Her role was described on the council’s organisation chart as a secondment.

The woman said that from this description she and everybody else there understood her role would continue until the man whose role she was filling returned to work for the council.

‘Anti-feminism’

In a complaint to the commission on her behalf by her trade union Impact, the woman said that although she was very happy in her work there was “an aura of anti-feminism in the council”.

She said she had been contacted “out of the blue” in 2010 by an employee welfare officer to discuss her sick leave record and that she was startled by this.

Her sick leave was minimal and far below that of many of her colleagues.

In addition, almost all of her sick leave had been certified by a doctor and most of her absences related to miscarriages and post-operative recovery.

In 2012, the woman became pregnant again but deliberately delayed announcing that she was pregnant as she had had four miscarriages in five years and she wanted to wait until the pregnancy was quite advanced.

She told her manager in July 2012 about the baby, which was due at the end of October.

The manager told her that her contract, due for expiry in October, would not be renewed, due to prevailing economic circumstances.

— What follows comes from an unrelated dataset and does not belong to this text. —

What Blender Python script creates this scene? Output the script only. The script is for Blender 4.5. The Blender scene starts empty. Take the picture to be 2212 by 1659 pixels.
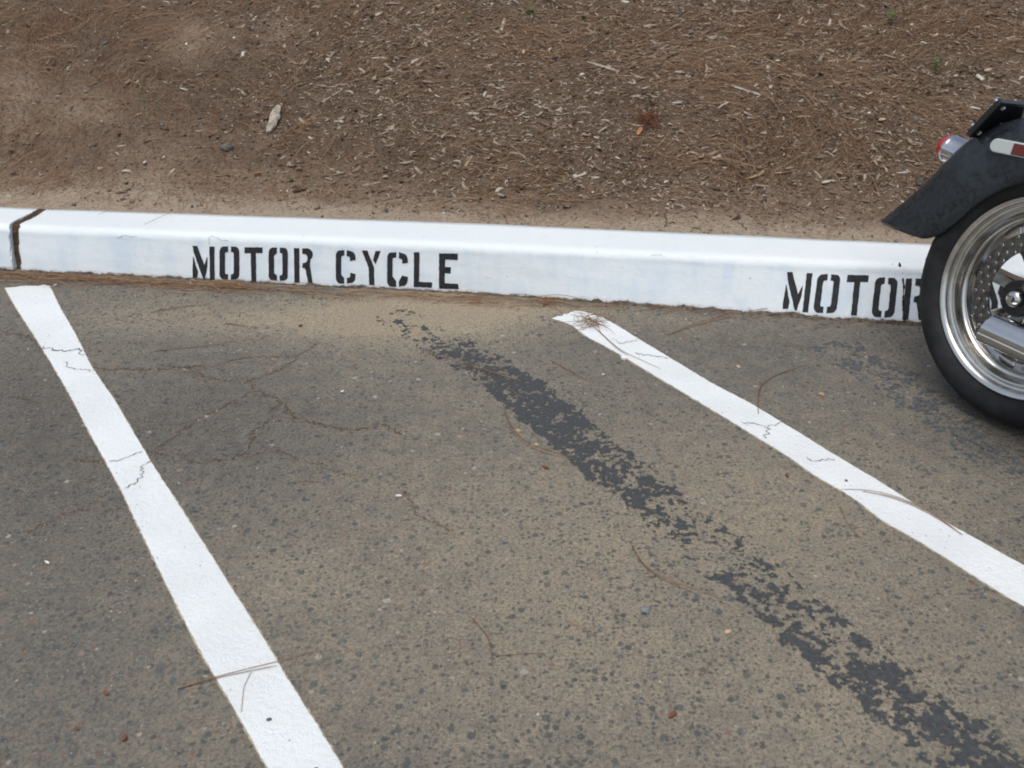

The woman said the manager in question also added: “The fact that you are pregnant does not help.”

Contract

He subsequently rang her to “clarify” his remarks and she said this was because he knew he should not have linked her pregnancy to the failure to renew her contract.

The county council told the commission the woman had been employed as a temporary administrative officer in the community and enterprise department on a five-year fixed-term contract, but the council had never been definitive about the renewal of the contract.

The decision not to renew it was due to budget constraints and the requirement to reduce public sector numbers, it said.

Equality officer Orlaith Mannion noted in her February 26th decision that the entire period of pregnancy and maternity leave constituted a special, protected period under EU law.

The Labour Court had also found that "only the most exceptional circumstances not connected with the condition of pregnancy allow a woman to be dismissed while pregnant".